I'm a relative Linux novice. Suppose that I have a text file a.txt that contains the following text:
A
B
C
Now, if I want to change the text on line 2 (which contains B), I can use the following sed command:
sed -i '2s/^.*$/X/' a.txt
to change the B to X, for example.
But now suppose that I want to write an sed command that changes the text on line 2 to something that includes a bash string variable. I want to change the text on line 2 to fname="myaddress", where the quotation marks are included explicitly, and where myaddress is a bash string variable (defined somewhere else).
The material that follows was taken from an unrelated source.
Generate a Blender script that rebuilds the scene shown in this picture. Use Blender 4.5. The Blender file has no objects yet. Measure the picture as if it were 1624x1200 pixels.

To try to do this, I have created a bash shell script called mytest.sh and containing the following:
#!/bin/bash
myaddress="/home/"
echo fname=\"$myaddress\"
head a.txt
sed -i '2s/^.*$/fname=\"$myaddress\"/' a.txt
head a.txt
Now, echo fname=\"$myaddress\" prints fname="/home/", which is the text that I want to be on line 2 of a.txt. However, sed instead prints fname="$myaddress" to line 2 of a.txt, probably because it is inside the surrounding apostrophes. In other words, the output of the above bash shell script is:
fname="/home/"
A
B
C
A
fname="$myaddress"
C
My question is, how can I get sed to actually print the value stored in myaddress and referenced by $myaddress?